╔══
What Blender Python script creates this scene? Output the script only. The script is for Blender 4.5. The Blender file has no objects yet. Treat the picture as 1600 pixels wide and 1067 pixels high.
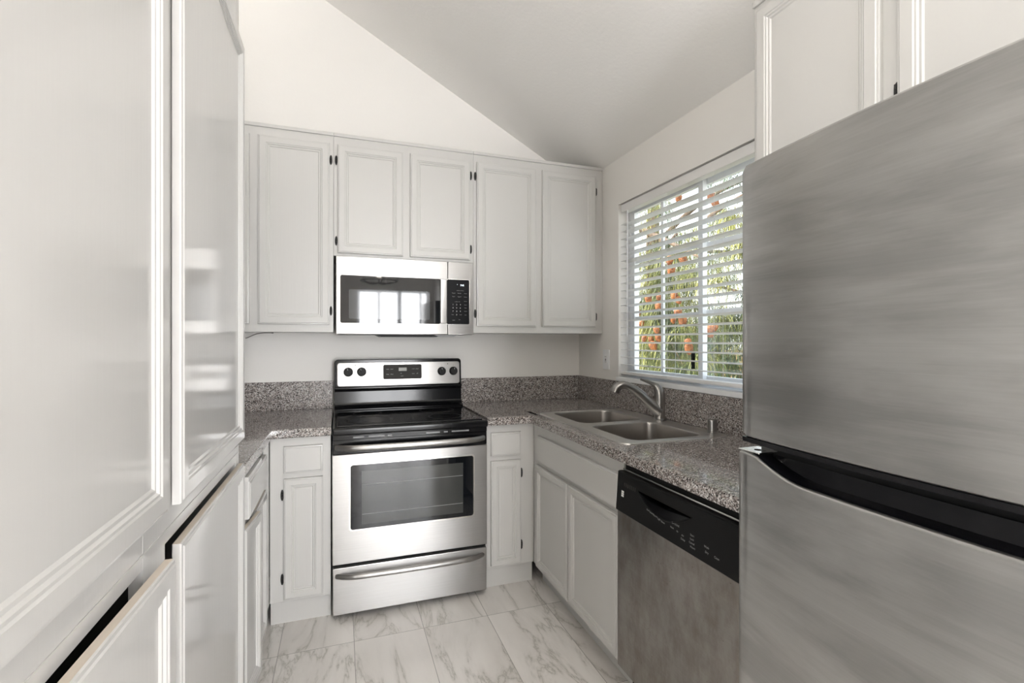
import bpy, bmesh, math, random
from mathutils import Vector, Matrix
random.seed(7)
PI = math.pi
S = bpy.context.scene
C = S.collection

# ------------------------------------------------------------------ camera, view, sky, sun, daylight, added fill lights
cam_d = bpy.data.cameras.new('camera'); cam = bpy.data.objects.new('camera', cam_d); C.objects.link(cam)
cam.location = (0, 0, 1.322); cam.rotation_euler = (PI/2, 0, -math.radians(19.36))
cam_d.sensor_width = 36; cam_d.lens = 761/1600*36; cam_d.shift_y = -0.0007; cam_d.clip_start = 0.01
S.camera = cam
S.view_settings.view_transform = 'Standard'; S.view_settings.look = 'None'
S.view_settings.exposure = 0.53; S.view_settings.gamma = 1.0; S.view_settings.use_curve_mapping = False

W = bpy.data.worlds.new('sky'); S.world = W; W.use_nodes = True
wn = W.node_tree; wn.nodes.clear()
wo = wn.nodes.new('ShaderNodeOutputWorld'); wb = wn.nodes.new('ShaderNodeBackground')
wt = wn.nodes.new('ShaderNodeTexCoord'); ws = wn.nodes.new('ShaderNodeSeparateXYZ'); wr = wn.nodes.new('ShaderNodeValToRGB')
wn.links.new(wt.outputs['Generated'], ws.inputs[0]); wn.links.new(ws.outputs['Z'], wr.inputs[0])
wr.color_ramp.elements[0].position = 0.0; wr.color_ramp.elements[0].color = (1.0, 0.985, 0.96, 1)
wr.color_ramp.elements[1].position = 0.6; wr.color_ramp.elements[1].color = (0.72, 0.84, 1.0, 1)
wn.links.new(wr.outputs[0], wb.inputs['Color']); wb.inputs['Strength'].default_value = 2.3
wn.links.new(wb.outputs[0], wo.inputs[0])

def light(name, kind, loc, rot, energy, color=(1, 1, 1), size=None):
    d = bpy.data.lights.new(name, kind); d.energy = energy; d.color = color
    if size:
        d.shape = 'RECTANGLE'; d.size, d.size_y = size
    o = bpy.data.objects.new(name, d); C.objects.link(o); o.location = loc
    o.rotation_euler = rot if not isinstance(rot, Vector) else rot.to_track_quat('-Z', 'Y').to_euler()
    return o
sun = light('sun', 'SUN', (0, 0, 9), Vector((0.62, -0.30, -0.72)), 9.0, (1.0, 0.90, 0.74)); sun.data.angle = 0.01
light('daylight_rear_window', 'AREA', (0.90, -3.55, 1.15), Vector((0, 1, 0.02)), 185, (0.97, 0.98, 1.0), (1.5, 2.2))
light('left_side_fill', 'AREA', (-3.25, -1.7, 1.25), Vector((1, 0.2, 0.3)), 66, (1.0, 0.985, 0.96), (2.2, 2.2))  # added fill light from the unseen left side, no real door behind it
light('ceiling_bounce_fill', 'AREA', (0.48, -1.2, 2.30), Vector((0, 0.001, 1)), 36, (1.0, 0.96, 0.90), (0.4, 0.4))  # added fill aimed at the ceiling for soft bounce, not a real fixture
light('chandelier_bulbs', 'POINT', (0.48, -1.2, 2.22), (0, 0, 0), 5, (1.0, 0.90, 0.78)).data.shadow_soft_size = 0.05

# ------------------------------------------------------------------ materials
def mat(name):
    m = bpy.data.materials.new(name); m.use_nodes = True
    nt = m.node_tree; return m, nt, nt.nodes['Principled BSDF']
def N(nt, t, **kw):
    n = nt.nodes.new('ShaderNode'+t)
    for k, v in kw.items():
        if k in n.inputs: n.inputs[k].default_value = v
        else: setattr(n, k, v)
    return n
def coords(nt, scale=(1, 1, 1), rot=(0, 0, 0), kind='Object'):
    c = nt.nodes.new('ShaderNodeTexCoord'); mp = nt.nodes.new('ShaderNodeMapping')
    mp.inputs['Scale'].default_value = scale; mp.inputs['Rotation'].default_value = rot
    nt.links.new(c.outputs[kind], mp.inputs[0]); return mp.outputs[0]
def ramp(nt, src, stops, interp='LINEAR'):
    r = nt.nodes.new('ShaderNodeValToRGB'); cr = r.color_ramp; cr.interpolation = interp
    while len(cr.elements) < len(stops): cr.elements.new(0.5)
    for e, (p, c) in zip(cr.elements, stops):
        e.position = p; e.color = (c, c, c, 1) if isinstance(c, (int, float)) else (*c, 1)
    nt.links.new(src, r.inputs[0]); return r.outputs[0]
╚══
TASK | Repeat, word for word and with no pictures, only the lines running from the beginning of the data to the line that contains "C = S.collection".

RESPONSE BELOW |
What Blender Python script creates this scene? Output the script only. The script is for Blender 4.5. The Blender file has no objects yet. Treat the picture as 1600 pixels wide and 1067 pixels high.
import bpy, bmesh, math, random
from mathutils import Vector, Matrix
random.seed(7)
PI = math.pi
S = bpy.context.scene
C = S.collection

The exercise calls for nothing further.